Task to complete
Retype exactly what runs from the first line of the data to the line with "ribbon('creek', CREEK, .40, .03, M_CREEK, .6, .75, None, 8)", keeping both of those lines and skipping pictures.

-------------------------

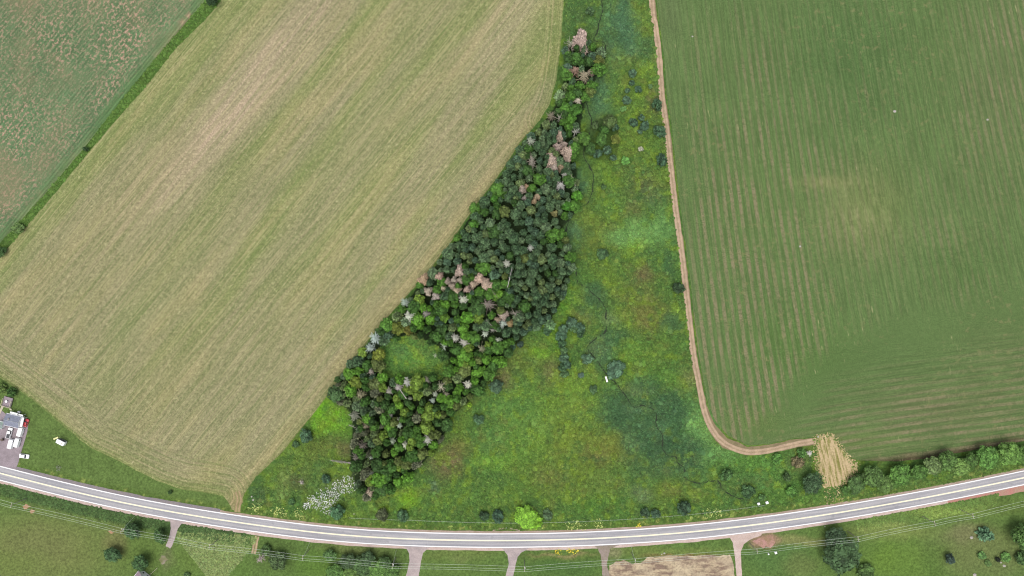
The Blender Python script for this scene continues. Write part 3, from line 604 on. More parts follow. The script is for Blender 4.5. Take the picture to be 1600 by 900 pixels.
drive('pink_gravel_patch', [(1176,846),(1186,841),(1200,839),(1212,842),(1210,849),(1200,853),(1192,855),(1184,851)], gravel('pale_red_gravel', alb(204, 158, 148), alb(170, 142, 112), .8), 27, 4.5)
for i, (x, y, a, b_, rz) in enumerate([(41,792,6,3,.6),(50,799,5,3,.3),(173,831,4,3,0),(255,874,7,6,.4),(1275,848,0,0,0)][:4]):
    drive('bare_soil', [(x + a * q_ * math.cos(t) , y + b_ * q_ * math.sin(t)) for t, q_ in zip(np.linspace(0, 6.28, 11)[:-1], (1.2, .7, 1.1, 1.35, .8, 1.0, .65, 1.2, 1.0, .75))], gravel('bare_soil', alb(200, 160, 128), alb(180, 150, 116)) if i != 3 else gravel('worn_lawn', alb(168, 156, 140), alb(134, 136, 92), .6), 40 + i, 2.6, .03, 3)

# creek
k = NT('creek_water', .7, .1); n = k.noise(k.pos(), .8, 3); c = k.mix(n, (.012, .018, .011), (.030, .040, .022)); M_CREEK = k.out(c)
ribbon('creek', CREEK, .40, .03, M_CREEK, .6, .75, None, 8)

# ------------------------------------------------------------------ tall growth standing on the open ground (nobody could count it)
def scatter_tufts(name, N, region, size=(.25, .75), hgt=(.15, .6), colmul=1.0, fixed=None, sides=5, z0=0.0, label='', seed=1):
    r = np.random.default_rng(seed); X, Y_ = region(r, N); n = len(X)
    cols = ground_color(X, Y_) if fixed is None else np.repeat(np.array(fixed)[None], n, 0)
    cols = np.clip(cols * r.uniform(.72, 1.42, (n, 1)) * colmul * r.uniform(.93, 1.07, (n, 3)), .004, .75)
    sz = r.uniform(size[0], size[1], n) * r.uniform(.6, 1.2, n); hh = r.uniform(hgt[0], hgt[1], n)
    wx = (X - 800) * S; wy = (450 - Y_) * S
    th = np.linspace(0, 2 * np.pi, sides + 1)[:-1][None] + r.uniform(0, 6.28, (n, 1)); rr = sz[:, None] * r.uniform(.55, 1.25, (n, sides))
    V = np.zeros((n, sides + 1, 3)); V[:, :sides, 0] = wx[:, None] + np.cos(th) * rr; V[:, :sides, 1] = wy[:, None] + np.sin(th) * rr; V[:, :sides, 2] = z0
    V[:, :sides, 2] += r.uniform(-.05, .6, (n, sides)) * hh[:, None] * .4
    V[:, sides, 0] = wx + r.normal(0, .25, n) * sz; V[:, sides, 1] = wy + r.normal(0, .25, n) * sz; V[:, sides, 2] = hh + z0
    b0 = (np.arange(n) * (sides + 1))[:, None]; j = np.arange(sides)[None]
    Fc = np.stack([b0 + j, b0 + (j + 1) % sides, np.broadcast_to(b0 + sides, (n, sides))], -1).reshape(-1, 3)
    me = vcol_mesh(name, V.reshape(-1, 3), Fc, np.repeat(cols, sides + 1, 0))
    return tag(link(name, me, None, M_TUFT), label, 'vegetation', kind='stuff')
k = NT('tall_growth', .9, .15); n = k.noise(k.pos(), 1.3, 2); M_TUFT = k.out(k.scale(k.attr('tint', 'Color'), k.ramp(n, .3, .7, .85, 1.15)))
MEADOW = [(884,-60),(884,60),(880,140),(868,165),(850,190),(880,200),(960,160),(966,235),(925,262),(905,300),(890,345),(900,415),(880,470),(825,525),(780,580),(704,655),(650,735),(580,785),(545,760),(546,650),(522,630),(500,640),(440,714),(385,778),(380,800),(540,819),(700,827),(800,828),(900,825),(1080,814),(1290,786),(1290,772),(1276,740),(1276,700),(1200,712),(1165,713),(1128,702),(1107,676),(1094,645),(1086,600),(1072,490),(1059,385),(1046,280),(1038,200),(1030,150),(1026,90),(1014,0),(1010,-60)]
def reg_meadow(r, N):
    X = r.uniform(380, 1300, N); Y_ = r.uniform(-60, 828, N)
    wet = pdist(X, Y_, CREEK) ; m = inpoly(X, Y_, MEADOW) & (wet > 1.6) & ~(inpoly(X, Y_, FOREST) & ~inpoly(X, Y_, CLEARING))
    keep = r.random(N) < .45 + .55 * sm(.35, .6, fbm(X, Y_, 30, 3, 44)); m &= keep
    return X[m], Y_[m]
def reg_clear(r, N):
    X = r.uniform(585, 710, N); Y_ = r.uniform(520, 602, N); m = inpoly(X, Y_, CLEARING); return X[m], Y_[m]
scatter_tufts('meadow_growth', 330000, reg_meadow, (.2, .66), (.1, .55), 1.04, label='mixed tall weeds and grasses covering the wet meadow between tree belt and field track', seed=3)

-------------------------

Answer to this task
The Blender Python script for this scene continues. Write part 3, from line 604 on. More parts follow. The script is for Blender 4.5. Take the picture to be 1600 by 900 pixels.
drive('pink_gravel_patch', [(1176,846),(1186,841),(1200,839),(1212,842),(1210,849),(1200,853),(1192,855),(1184,851)], gravel('pale_red_gravel', alb(204, 158, 148), alb(170, 142, 112), .8), 27, 4.5)
for i, (x, y, a, b_, rz) in enumerate([(41,792,6,3,.6),(50,799,5,3,.3),(173,831,4,3,0),(255,874,7,6,.4),(1275,848,0,0,0)][:4]):
    drive('bare_soil', [(x + a * q_ * math.cos(t) , y + b_ * q_ * math.sin(t)) for t, q_ in zip(np.linspace(0, 6.28, 11)[:-1], (1.2, .7, 1.1, 1.35, .8, 1.0, .65, 1.2, 1.0, .75))], gravel('bare_soil', alb(200, 160, 128), alb(180, 150, 116)) if i != 3 else gravel('worn_lawn', alb(168, 156, 140), alb(134, 136, 92), .6), 40 + i, 2.6, .03, 3)

# creek
k = NT('creek_water', .7, .1); n = k.noise(k.pos(), .8, 3); c = k.mix(n, (.012, .018, .011), (.030, .040, .022)); M_CREEK = k.out(c)
ribbon('creek', CREEK, .40, .03, M_CREEK, .6, .75, None, 8)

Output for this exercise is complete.